■ **EXERCISE DIRECTIONS**:
Below you will find a set of lines. Repeat them all exactly.

■ **SOURCE MATERIAL**:
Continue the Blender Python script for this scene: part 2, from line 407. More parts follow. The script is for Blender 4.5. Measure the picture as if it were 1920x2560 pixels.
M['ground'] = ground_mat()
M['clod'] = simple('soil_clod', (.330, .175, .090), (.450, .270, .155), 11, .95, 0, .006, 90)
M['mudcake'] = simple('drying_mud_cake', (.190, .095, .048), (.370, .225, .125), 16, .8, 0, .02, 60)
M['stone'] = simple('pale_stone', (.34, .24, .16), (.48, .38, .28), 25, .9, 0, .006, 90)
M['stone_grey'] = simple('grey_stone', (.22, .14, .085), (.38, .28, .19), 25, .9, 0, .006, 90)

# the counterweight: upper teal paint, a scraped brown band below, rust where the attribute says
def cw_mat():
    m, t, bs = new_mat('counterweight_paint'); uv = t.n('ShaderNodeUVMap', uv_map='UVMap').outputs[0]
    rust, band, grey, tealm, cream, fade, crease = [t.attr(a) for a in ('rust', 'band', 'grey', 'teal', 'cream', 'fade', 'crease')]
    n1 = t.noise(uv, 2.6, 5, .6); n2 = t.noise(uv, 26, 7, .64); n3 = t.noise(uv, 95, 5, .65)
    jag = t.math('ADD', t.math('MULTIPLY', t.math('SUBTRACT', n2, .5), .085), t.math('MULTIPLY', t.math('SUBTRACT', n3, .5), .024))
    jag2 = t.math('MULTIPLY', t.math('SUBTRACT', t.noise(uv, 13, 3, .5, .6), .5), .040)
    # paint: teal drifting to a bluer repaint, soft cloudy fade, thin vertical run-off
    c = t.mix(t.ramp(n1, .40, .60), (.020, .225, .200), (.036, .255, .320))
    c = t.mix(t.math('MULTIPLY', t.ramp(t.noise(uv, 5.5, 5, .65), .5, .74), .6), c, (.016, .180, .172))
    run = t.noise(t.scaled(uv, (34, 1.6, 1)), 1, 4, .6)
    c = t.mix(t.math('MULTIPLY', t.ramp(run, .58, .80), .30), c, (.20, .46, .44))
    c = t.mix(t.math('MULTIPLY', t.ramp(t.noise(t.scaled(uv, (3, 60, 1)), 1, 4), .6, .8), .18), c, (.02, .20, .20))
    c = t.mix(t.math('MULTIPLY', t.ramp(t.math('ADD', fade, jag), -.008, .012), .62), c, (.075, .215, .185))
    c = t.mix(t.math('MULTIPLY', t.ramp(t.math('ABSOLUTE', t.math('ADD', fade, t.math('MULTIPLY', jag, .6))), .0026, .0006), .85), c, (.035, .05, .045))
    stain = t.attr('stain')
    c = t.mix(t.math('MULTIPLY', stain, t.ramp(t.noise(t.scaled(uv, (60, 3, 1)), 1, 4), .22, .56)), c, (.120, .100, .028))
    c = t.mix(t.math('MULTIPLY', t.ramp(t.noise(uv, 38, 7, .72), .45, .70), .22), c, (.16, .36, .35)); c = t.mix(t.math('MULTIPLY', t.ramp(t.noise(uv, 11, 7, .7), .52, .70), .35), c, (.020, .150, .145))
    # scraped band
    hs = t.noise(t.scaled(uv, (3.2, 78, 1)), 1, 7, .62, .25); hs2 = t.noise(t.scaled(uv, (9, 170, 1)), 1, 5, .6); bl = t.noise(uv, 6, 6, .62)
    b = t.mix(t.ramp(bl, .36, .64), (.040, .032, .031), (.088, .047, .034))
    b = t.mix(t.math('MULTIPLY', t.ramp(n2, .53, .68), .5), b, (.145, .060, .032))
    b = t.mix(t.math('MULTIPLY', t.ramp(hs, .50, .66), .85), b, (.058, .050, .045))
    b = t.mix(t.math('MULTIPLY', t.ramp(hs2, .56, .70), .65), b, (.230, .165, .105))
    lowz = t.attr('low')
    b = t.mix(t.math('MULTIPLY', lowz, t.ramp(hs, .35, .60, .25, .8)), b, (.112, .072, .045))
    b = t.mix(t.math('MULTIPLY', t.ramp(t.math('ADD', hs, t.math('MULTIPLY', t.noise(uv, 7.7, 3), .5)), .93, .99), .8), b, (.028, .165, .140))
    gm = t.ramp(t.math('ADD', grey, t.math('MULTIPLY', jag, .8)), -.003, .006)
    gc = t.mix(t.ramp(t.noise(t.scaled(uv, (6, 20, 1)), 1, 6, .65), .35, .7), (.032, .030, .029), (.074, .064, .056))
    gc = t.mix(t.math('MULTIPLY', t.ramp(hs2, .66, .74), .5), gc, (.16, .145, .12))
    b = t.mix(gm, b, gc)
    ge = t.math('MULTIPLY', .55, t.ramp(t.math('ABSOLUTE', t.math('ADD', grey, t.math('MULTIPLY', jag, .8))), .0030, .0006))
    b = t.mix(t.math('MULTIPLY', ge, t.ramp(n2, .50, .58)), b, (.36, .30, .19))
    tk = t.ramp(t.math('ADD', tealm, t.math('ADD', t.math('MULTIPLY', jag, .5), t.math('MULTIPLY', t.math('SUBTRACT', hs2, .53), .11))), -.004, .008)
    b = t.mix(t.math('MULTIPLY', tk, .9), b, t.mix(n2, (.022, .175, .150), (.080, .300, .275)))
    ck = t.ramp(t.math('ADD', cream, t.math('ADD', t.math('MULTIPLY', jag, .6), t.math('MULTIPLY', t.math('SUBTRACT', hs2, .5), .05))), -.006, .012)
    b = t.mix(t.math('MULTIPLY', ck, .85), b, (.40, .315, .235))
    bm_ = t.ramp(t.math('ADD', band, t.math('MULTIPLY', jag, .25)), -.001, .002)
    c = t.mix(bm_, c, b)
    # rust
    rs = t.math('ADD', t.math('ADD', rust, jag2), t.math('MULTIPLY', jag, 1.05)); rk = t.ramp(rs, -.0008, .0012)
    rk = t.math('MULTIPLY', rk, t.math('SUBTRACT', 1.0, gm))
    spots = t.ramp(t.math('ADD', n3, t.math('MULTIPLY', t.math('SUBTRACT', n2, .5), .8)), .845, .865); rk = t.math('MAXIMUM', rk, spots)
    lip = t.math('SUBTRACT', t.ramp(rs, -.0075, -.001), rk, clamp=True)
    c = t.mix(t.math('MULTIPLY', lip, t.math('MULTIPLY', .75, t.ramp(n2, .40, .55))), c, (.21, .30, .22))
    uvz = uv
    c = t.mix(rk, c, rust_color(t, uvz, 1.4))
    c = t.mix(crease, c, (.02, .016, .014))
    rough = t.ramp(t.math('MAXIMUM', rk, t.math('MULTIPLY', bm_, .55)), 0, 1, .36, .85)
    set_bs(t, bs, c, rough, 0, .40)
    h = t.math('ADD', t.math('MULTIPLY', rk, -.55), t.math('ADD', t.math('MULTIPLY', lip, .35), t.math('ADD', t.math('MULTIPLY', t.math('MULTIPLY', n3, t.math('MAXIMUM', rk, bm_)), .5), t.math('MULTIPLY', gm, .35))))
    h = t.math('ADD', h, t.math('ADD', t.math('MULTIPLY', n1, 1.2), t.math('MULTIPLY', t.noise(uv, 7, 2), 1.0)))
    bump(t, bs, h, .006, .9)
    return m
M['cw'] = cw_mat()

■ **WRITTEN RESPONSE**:
Continue the Blender Python script for this scene: part 2, from line 407. More parts follow. The script is for Blender 4.5. Measure the picture as if it were 1920x2560 pixels.
M['ground'] = ground_mat()
M['clod'] = simple('soil_clod', (.330, .175, .090), (.450, .270, .155), 11, .95, 0, .006, 90)
M['mudcake'] = simple('drying_mud_cake', (.190, .095, .048), (.370, .225, .125), 16, .8, 0, .02, 60)
M['stone'] = simple('pale_stone', (.34, .24, .16), (.48, .38, .28), 25, .9, 0, .006, 90)
M['stone_grey'] = simple('grey_stone', (.22, .14, .085), (.38, .28, .19), 25, .9, 0, .006, 90)

# the counterweight: upper teal paint, a scraped brown band below, rust where the attribute says
def cw_mat():
    m, t, bs = new_mat('counterweight_paint'); uv = t.n('ShaderNodeUVMap', uv_map='UVMap').outputs[0]
    rust, band, grey, tealm, cream, fade, crease = [t.attr(a) for a in ('rust', 'band', 'grey', 'teal', 'cream', 'fade', 'crease')]
    n1 = t.noise(uv, 2.6, 5, .6); n2 = t.noise(uv, 26, 7, .64); n3 = t.noise(uv, 95, 5, .65)
    jag = t.math('ADD', t.math('MULTIPLY', t.math('SUBTRACT', n2, .5), .085), t.math('MULTIPLY', t.math('SUBTRACT', n3, .5), .024))
    jag2 = t.math('MULTIPLY', t.math('SUBTRACT', t.noise(uv, 13, 3, .5, .6), .5), .040)
    # paint: teal drifting to a bluer repaint, soft cloudy fade, thin vertical run-off
    c = t.mix(t.ramp(n1, .40, .60), (.020, .225, .200), (.036, .255, .320))
    c = t.mix(t.math('MULTIPLY', t.ramp(t.noise(uv, 5.5, 5, .65), .5, .74), .6), c, (.016, .180, .172))
    run = t.noise(t.scaled(uv, (34, 1.6, 1)), 1, 4, .6)
    c = t.mix(t.math('MULTIPLY', t.ramp(run, .58, .80), .30), c, (.20, .46, .44))
    c = t.mix(t.math('MULTIPLY', t.ramp(t.noise(t.scaled(uv, (3, 60, 1)), 1, 4), .6, .8), .18), c, (.02, .20, .20))
    c = t.mix(t.math('MULTIPLY', t.ramp(t.math('ADD', fade, jag), -.008, .012), .62), c, (.075, .215, .185))
    c = t.mix(t.math('MULTIPLY', t.ramp(t.math('ABSOLUTE', t.math('ADD', fade, t.math('MULTIPLY', jag, .6))), .0026, .0006), .85), c, (.035, .05, .045))
    stain = t.attr('stain')
    c = t.mix(t.math('MULTIPLY', stain, t.ramp(t.noise(t.scaled(uv, (60, 3, 1)), 1, 4), .22, .56)), c, (.120, .100, .028))
    c = t.mix(t.math('MULTIPLY', t.ramp(t.noise(uv, 38, 7, .72), .45, .70), .22), c, (.16, .36, .35)); c = t.mix(t.math('MULTIPLY', t.ramp(t.noise(uv, 11, 7, .7), .52, .70), .35), c, (.020, .150, .145))
    # scraped band
    hs = t.noise(t.scaled(uv, (3.2, 78, 1)), 1, 7, .62, .25); hs2 = t.noise(t.scaled(uv, (9, 170, 1)), 1, 5, .6); bl = t.noise(uv, 6, 6, .62)
    b = t.mix(t.ramp(bl, .36, .64), (.040, .032, .031), (.088, .047, .034))
    b = t.mix(t.math('MULTIPLY', t.ramp(n2, .53, .68), .5), b, (.145, .060, .032))
    b = t.mix(t.math('MULTIPLY', t.ramp(hs, .50, .66), .85), b, (.058, .050, .045))
    b = t.mix(t.math('MULTIPLY', t.ramp(hs2, .56, .70), .65), b, (.230, .165, .105))
    lowz = t.attr('low')
    b = t.mix(t.math('MULTIPLY', lowz, t.ramp(hs, .35, .60, .25, .8)), b, (.112, .072, .045))
    b = t.mix(t.math('MULTIPLY', t.ramp(t.math('ADD', hs, t.math('MULTIPLY', t.noise(uv, 7.7, 3), .5)), .93, .99), .8), b, (.028, .165, .140))
    gm = t.ramp(t.math('ADD', grey, t.math('MULTIPLY', jag, .8)), -.003, .006)
    gc = t.mix(t.ramp(t.noise(t.scaled(uv, (6, 20, 1)), 1, 6, .65), .35, .7), (.032, .030, .029), (.074, .064, .056))
    gc = t.mix(t.math('MULTIPLY', t.ramp(hs2, .66, .74), .5), gc, (.16, .145, .12))
    b = t.mix(gm, b, gc)
    ge = t.math('MULTIPLY', .55, t.ramp(t.math('ABSOLUTE', t.math('ADD', grey, t.math('MULTIPLY', jag, .8))), .0030, .0006))
    b = t.mix(t.math('MULTIPLY', ge, t.ramp(n2, .50, .58)), b, (.36, .30, .19))
    tk = t.ramp(t.math('ADD', tealm, t.math('ADD', t.math('MULTIPLY', jag, .5), t.math('MULTIPLY', t.math('SUBTRACT', hs2, .53), .11))), -.004, .008)
    b = t.mix(t.math('MULTIPLY', tk, .9), b, t.mix(n2, (.022, .175, .150), (.080, .300, .275)))
    ck = t.ramp(t.math('ADD', cream, t.math('ADD', t.math('MULTIPLY', jag, .6), t.math('MULTIPLY', t.math('SUBTRACT', hs2, .5), .05))), -.006, .012)
    b = t.mix(t.math('MULTIPLY', ck, .85), b, (.40, .315, .235))
    bm_ = t.ramp(t.math('ADD', band, t.math('MULTIPLY', jag, .25)), -.001, .002)
    c = t.mix(bm_, c, b)
    # rust
    rs = t.math('ADD', t.math('ADD', rust, jag2), t.math('MULTIPLY', jag, 1.05)); rk = t.ramp(rs, -.0008, .0012)
    rk = t.math('MULTIPLY', rk, t.math('SUBTRACT', 1.0, gm))
    spots = t.ramp(t.math('ADD', n3, t.math('MULTIPLY', t.math('SUBTRACT', n2, .5), .8)), .845, .865); rk = t.math('MAXIMUM', rk, spots)
    lip = t.math('SUBTRACT', t.ramp(rs, -.0075, -.001), rk, clamp=True)
    c = t.mix(t.math('MULTIPLY', lip, t.math('MULTIPLY', .75, t.ramp(n2, .40, .55))), c, (.21, .30, .22))
    uvz = uv
    c = t.mix(rk, c, rust_color(t, uvz, 1.4))
    c = t.mix(crease, c, (.02, .016, .014))
    rough = t.ramp(t.math('MAXIMUM', rk, t.math('MULTIPLY', bm_, .55)), 0, 1, .36, .85)
    set_bs(t, bs, c, rough, 0, .40)
    h = t.math('ADD', t.math('MULTIPLY', rk, -.55), t.math('ADD', t.math('MULTIPLY', lip, .35), t.math('ADD', t.math('MULTIPLY', t.math('MULTIPLY', n3, t.math('MAXIMUM', rk, bm_)), .5), t.math('MULTIPLY', gm, .35))))
    h = t.math('ADD', h, t.math('ADD', t.math('MULTIPLY', n1, 1.2), t.math('MULTIPLY', t.noise(uv, 7, 2), 1.0)))
    bump(t, bs, h, .006, .9)
    return m
M['cw'] = cw_mat()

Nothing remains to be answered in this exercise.